Why This Lambertville Landmark Belongs On Every Curious Shopper’s Jersey List

Why This Lambertville Landmark Belongs On Every Curious Shopper’s Jersey List
© Antiques Center at the People’s Store

A good Lambertville day already has a built-in rhythm: park, wander, browse, eat, cross paths with the Delaware River, and let the town talk you into staying longer than planned. The People’s Store fits that rhythm perfectly because it is not just a shop you visit.

It is a place you build time around. The hours help, too.

Being open from 10 a.m. to 6 p.m. daily makes it easy to fold into a day trip without treating it like a narrow appointment.

The address, 28 North Union Street, puts it right in the heart of a walkable antiques-and-gallery town, close enough to restaurants, coffee, and nearby New Hope, Pennsylvania, to make the whole outing feel bigger than one building.

But the building is still the main event. Four floors, more than 50 dealers, and a landmark dating to 1839 give The People’s Store the kind of scale and character that make it worth recommending even to people who insist they are “not antique people.” That is because curiosity is the real requirement.

You do not need to know the difference between periods of furniture or have a collector’s vocabulary ready to go. You only need to enjoy looking closely.
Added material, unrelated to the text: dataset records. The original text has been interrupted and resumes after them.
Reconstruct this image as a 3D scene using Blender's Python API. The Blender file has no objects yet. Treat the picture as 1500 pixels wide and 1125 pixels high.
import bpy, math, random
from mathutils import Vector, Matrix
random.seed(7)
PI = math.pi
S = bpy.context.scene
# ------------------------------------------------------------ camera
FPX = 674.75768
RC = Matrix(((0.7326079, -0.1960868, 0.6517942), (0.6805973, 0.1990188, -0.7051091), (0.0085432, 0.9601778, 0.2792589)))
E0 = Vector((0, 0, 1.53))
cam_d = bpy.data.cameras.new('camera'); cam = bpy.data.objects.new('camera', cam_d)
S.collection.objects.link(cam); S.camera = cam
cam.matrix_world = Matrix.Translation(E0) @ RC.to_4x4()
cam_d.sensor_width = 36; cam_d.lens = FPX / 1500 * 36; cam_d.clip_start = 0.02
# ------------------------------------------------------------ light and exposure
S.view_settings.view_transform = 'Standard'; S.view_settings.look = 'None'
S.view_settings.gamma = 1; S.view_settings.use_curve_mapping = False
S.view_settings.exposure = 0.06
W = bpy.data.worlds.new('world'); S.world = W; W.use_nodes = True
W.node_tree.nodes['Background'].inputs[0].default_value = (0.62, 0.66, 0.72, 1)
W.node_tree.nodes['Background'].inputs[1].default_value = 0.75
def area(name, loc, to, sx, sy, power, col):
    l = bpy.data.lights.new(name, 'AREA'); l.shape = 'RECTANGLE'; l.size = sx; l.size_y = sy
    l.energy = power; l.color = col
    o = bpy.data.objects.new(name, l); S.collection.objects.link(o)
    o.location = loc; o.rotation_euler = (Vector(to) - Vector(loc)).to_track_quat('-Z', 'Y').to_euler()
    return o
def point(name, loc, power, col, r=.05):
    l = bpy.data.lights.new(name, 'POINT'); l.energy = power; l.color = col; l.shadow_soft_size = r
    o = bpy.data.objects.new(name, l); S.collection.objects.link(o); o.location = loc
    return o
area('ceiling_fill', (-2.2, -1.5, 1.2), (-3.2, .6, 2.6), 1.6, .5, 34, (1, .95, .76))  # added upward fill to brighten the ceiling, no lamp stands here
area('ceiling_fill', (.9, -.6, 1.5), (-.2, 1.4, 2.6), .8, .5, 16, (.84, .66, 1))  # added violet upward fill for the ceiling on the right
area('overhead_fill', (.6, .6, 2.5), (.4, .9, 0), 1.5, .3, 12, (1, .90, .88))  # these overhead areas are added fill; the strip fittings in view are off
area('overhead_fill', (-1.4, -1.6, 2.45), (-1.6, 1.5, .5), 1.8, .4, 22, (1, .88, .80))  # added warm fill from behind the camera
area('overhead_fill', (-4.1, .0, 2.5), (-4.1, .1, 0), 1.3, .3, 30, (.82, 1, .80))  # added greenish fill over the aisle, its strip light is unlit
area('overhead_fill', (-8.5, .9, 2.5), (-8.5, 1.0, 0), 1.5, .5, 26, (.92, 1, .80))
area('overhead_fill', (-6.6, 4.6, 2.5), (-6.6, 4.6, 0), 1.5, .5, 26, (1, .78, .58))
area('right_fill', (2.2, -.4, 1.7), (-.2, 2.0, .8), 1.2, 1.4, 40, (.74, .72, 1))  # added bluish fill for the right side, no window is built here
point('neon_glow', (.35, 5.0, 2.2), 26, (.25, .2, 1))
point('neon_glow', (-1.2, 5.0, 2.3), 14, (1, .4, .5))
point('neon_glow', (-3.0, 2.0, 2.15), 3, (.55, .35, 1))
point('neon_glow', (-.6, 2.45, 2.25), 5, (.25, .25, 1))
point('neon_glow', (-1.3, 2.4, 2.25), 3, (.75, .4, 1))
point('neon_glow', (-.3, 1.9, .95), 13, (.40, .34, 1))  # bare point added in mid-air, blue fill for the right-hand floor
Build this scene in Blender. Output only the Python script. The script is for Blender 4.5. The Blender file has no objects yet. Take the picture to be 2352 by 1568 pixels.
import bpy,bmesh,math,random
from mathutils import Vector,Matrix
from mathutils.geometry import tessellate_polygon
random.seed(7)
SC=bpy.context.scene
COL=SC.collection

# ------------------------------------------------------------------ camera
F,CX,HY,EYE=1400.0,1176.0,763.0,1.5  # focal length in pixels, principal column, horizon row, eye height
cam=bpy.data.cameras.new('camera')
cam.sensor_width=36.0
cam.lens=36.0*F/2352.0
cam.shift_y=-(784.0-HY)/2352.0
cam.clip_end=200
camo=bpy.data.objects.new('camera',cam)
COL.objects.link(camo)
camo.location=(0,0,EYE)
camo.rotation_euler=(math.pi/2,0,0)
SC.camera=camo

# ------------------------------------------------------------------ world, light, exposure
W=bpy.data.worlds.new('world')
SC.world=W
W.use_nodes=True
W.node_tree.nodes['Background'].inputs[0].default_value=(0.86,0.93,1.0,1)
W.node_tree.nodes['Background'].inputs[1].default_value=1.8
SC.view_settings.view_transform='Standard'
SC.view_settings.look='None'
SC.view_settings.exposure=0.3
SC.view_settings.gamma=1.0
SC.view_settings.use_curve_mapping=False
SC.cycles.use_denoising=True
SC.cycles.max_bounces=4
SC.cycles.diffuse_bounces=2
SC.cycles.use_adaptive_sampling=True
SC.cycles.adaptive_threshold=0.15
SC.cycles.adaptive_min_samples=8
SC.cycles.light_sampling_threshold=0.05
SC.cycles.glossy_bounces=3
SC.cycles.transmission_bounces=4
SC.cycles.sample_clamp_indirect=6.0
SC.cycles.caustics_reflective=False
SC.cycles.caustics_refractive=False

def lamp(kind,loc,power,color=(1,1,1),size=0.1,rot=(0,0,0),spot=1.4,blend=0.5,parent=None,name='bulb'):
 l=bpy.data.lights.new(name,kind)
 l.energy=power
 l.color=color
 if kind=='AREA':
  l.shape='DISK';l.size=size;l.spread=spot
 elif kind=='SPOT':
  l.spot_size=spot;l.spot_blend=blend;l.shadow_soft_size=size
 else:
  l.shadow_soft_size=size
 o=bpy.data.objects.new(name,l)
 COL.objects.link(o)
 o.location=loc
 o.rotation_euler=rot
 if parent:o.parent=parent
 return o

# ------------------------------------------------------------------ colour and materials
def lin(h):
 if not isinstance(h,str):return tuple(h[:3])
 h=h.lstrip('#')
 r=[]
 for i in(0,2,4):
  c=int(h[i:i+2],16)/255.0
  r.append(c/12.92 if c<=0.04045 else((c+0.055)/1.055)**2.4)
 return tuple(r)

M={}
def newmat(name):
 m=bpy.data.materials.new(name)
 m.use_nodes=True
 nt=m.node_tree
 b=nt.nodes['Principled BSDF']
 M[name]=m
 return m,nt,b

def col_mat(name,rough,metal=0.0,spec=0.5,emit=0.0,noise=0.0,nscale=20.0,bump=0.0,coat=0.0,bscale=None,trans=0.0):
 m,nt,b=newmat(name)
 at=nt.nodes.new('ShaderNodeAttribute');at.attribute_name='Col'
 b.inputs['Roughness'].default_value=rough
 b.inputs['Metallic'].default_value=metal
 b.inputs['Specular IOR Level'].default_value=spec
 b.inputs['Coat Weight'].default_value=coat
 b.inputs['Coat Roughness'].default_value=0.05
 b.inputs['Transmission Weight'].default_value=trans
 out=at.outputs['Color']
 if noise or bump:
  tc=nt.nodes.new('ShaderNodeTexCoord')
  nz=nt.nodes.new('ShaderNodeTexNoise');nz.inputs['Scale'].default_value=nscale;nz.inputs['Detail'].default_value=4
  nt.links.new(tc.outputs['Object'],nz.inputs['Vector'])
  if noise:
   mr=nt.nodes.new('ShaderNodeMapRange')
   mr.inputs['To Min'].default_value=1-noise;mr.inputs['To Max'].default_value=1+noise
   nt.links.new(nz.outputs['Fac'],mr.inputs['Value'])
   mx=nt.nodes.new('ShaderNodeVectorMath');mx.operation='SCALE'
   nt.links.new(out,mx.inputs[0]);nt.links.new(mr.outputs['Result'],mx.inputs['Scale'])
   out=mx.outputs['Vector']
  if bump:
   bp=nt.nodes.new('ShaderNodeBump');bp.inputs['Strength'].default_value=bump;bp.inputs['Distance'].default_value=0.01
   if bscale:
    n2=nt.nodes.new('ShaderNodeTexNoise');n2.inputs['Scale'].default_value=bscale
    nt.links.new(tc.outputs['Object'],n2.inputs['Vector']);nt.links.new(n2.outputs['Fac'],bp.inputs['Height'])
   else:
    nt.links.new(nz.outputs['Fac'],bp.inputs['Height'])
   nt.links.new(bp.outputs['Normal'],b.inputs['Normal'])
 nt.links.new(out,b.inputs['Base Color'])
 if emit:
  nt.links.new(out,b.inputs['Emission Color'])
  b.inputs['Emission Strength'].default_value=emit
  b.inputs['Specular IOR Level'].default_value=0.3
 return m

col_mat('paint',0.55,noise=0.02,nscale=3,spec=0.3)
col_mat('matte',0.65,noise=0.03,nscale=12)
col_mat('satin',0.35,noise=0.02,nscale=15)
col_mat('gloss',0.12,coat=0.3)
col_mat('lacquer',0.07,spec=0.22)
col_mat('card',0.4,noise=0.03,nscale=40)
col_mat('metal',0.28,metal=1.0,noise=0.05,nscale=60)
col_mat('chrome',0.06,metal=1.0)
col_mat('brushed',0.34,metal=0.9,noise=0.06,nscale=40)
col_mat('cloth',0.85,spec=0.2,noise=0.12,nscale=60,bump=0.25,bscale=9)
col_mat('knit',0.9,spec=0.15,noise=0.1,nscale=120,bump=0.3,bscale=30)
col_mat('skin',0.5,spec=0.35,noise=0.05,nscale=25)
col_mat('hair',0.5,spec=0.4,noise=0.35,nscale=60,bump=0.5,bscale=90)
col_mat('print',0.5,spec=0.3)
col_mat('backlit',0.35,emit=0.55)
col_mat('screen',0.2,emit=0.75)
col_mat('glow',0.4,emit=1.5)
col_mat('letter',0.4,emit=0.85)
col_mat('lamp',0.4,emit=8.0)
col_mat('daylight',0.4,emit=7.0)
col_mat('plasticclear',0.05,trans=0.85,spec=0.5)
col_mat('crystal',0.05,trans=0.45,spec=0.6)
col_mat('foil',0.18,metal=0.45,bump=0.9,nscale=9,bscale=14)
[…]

The store gives you plenty to look at: investment-quality antiques, art, furnishings, lighting, collectibles, period clothing, and eclectic pieces that make the search feel alive. Some visitors will leave with a serious piece for the house.

Others will leave with a small object, a story, or a mental note to come back with more time. Either way, The People’s Store earns its place on the New Jersey antiquing map by making the past feel touchable, shoppable, and just weird enough to keep you smiling.